I've been screaming about this for years to anyone who'll listen: the seeding system used at pro tournaments is a joke. Here's apparently how the seeding committees do their jobs: "Let me see the latest rankings. Ok, we're done." Takes nothing into account like surface, past results at that tournament, recent results on any surface, etc. The idea behind seedings is to get the best matchups late in the tournament. So why seed David Ferrer according to his #4 ranking at, say, an event on carpet or grass (ignore reported recent changes to the grass used for a minute), when he's just not the fourth-best player in the world on those surfaces? Or why seed Andy Roddick number six at Roland Garros (if it started today) when he's made it past the second round once? At least Wimbledon attempts to do it right.
me personally, i like it because it is cut and dry. No thinking.. well this guy did good last year but lost first round 2 years ago, and this guys not great on clay, but this south american guy that plays twice the amount of tournaments on clay then most of the other guys play has a good record..its a great way to take out human bias...these guys have earned their seeding spot
Hey totally cool. But why not (do the thinking)? Look at the NCAAs and all of the analysis and interest about who's on the bubble and who's seeded where. Why isn't that same interest in the seedings each week? I think it would make for fun analysis just like they enjoy on a variety of ESPN and network shows covering football and basketball. Plus, the system could be quantified (see below for my rough idea), but the human factor might be what keeps it making sense. Hey, if the ATP wants to hire me to figure it all out each week, I'd take it! That being said, you can't tell me that if Wimbledon were played today, David Ferrer deserves the #4 seed. That guy wouldn't make it to the 2nd week. (Sorry, to pick on you, David, but hey, it's that easy.)
You could take into consideration (1) their current ranking, (2) their results (win-loss and/or finishes like titles, runner-up, semis, etc.) on that surface in the past 52 weeks, (3) their career results (W-L and/or finishes) at that particular tournament, and (4) their results (W-L and/or finishes) on all surfaces in the last month. Maybe even head-to-head results as a tiebreaker. So, to illustrate, let's see where my good buddy David Ferrer would be at Miami as compared to, say, Roddick. Ferrer's (1) ranked #4, (2) is 27-12 on hardcourts since '07 Miami, (3) has made two semis and had two first-round losses (and last year lost to Roddick in R16) in Miami, and (4) this week's upset in the QF was his best result since his QF showing at the Aus Open two months ago. On the other hand, Roddick is (1) ranked #6, (2) is 27-9 on hardcourts since '07 Miami, (3) has 3 QFs and a title at Miami, (4) and won San Jose (hardcourts) two weeks ago. Who looks better for Miami? I'm not saying Roddick should get Ferrer's 4th seed - I'm just saying he should be ahead of Ferrer. (Um, let's not look at their head-to-head stats, shall we? Heh-heh. (Eyes darting side to side.)) Or take Roddick and Gonzalez (#13) at any claycourt event.
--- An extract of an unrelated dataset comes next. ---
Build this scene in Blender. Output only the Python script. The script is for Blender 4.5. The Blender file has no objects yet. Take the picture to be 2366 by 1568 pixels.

Yes, I wasted a lot of time compiling all this. But I had fun doing it!
That makes a lot of sense, but wow, that would be a nightmare for a seeding comittee..me personally, i would make Roddick unseeded and have him play Federer 1st round each tournament..lol...
as for Miami, i got my tickets for the 27thand28th..praying for good weather and awesome playing out on the practice courts!!!!
yeah, could definitely be a nightmare. had to laugh out loud too about federer-roddick! i'm jealous about your tix...i'd love to make it out to indian wells - seems my whole family's been out there except me!
to play devil's advocate to my argument above, it seems that most all players seem to do pretty well all year long, especially since probably 95% of the season is spent on clay and hardcourts (even the grass has supposedly been slowed down). but that could be a testament to playing styles too - most everyone plays the same way, in which case you can get by with just using the rankings since a lot of the other variables have been removed. for example, even though rafael nadal and carlos moya prefer the clay, you'd seed rafa higher on grass because he's the better overall player.
Ok good point... but let's also note that if tournaments had complete freedom, they would also favor local players i.e. Henman at Wimbledon and let's hypothesize, Aussie open seeding Hewitt in the top 8, Roland Garros seeding Gasquet in the top 4?
And to be fair to Ferrer, the first breakthrough to get him to #4 was his semi-final performance at the US open... gasp a hard court and not clay.
Sure, there might be favoritism if it were strictly human-determined and left to the tournaments themselves. So maybe it'd have to be a system/formula assigning point values for each piece of criteria. And it could be verified by the ATP, if not determined solely by them. That way, when they knew who was going to be in the tournament, they could just enter their names and it'd spit out what their final 'seeding quotients' would be and then just arrange them highest to lowest. Easy, right? ;) Of course, that does eliminate the human factor altogether, which might result in weird, uh, results, but the overall ranking system is 100% computer-based, and we all seem to accept that pretty well.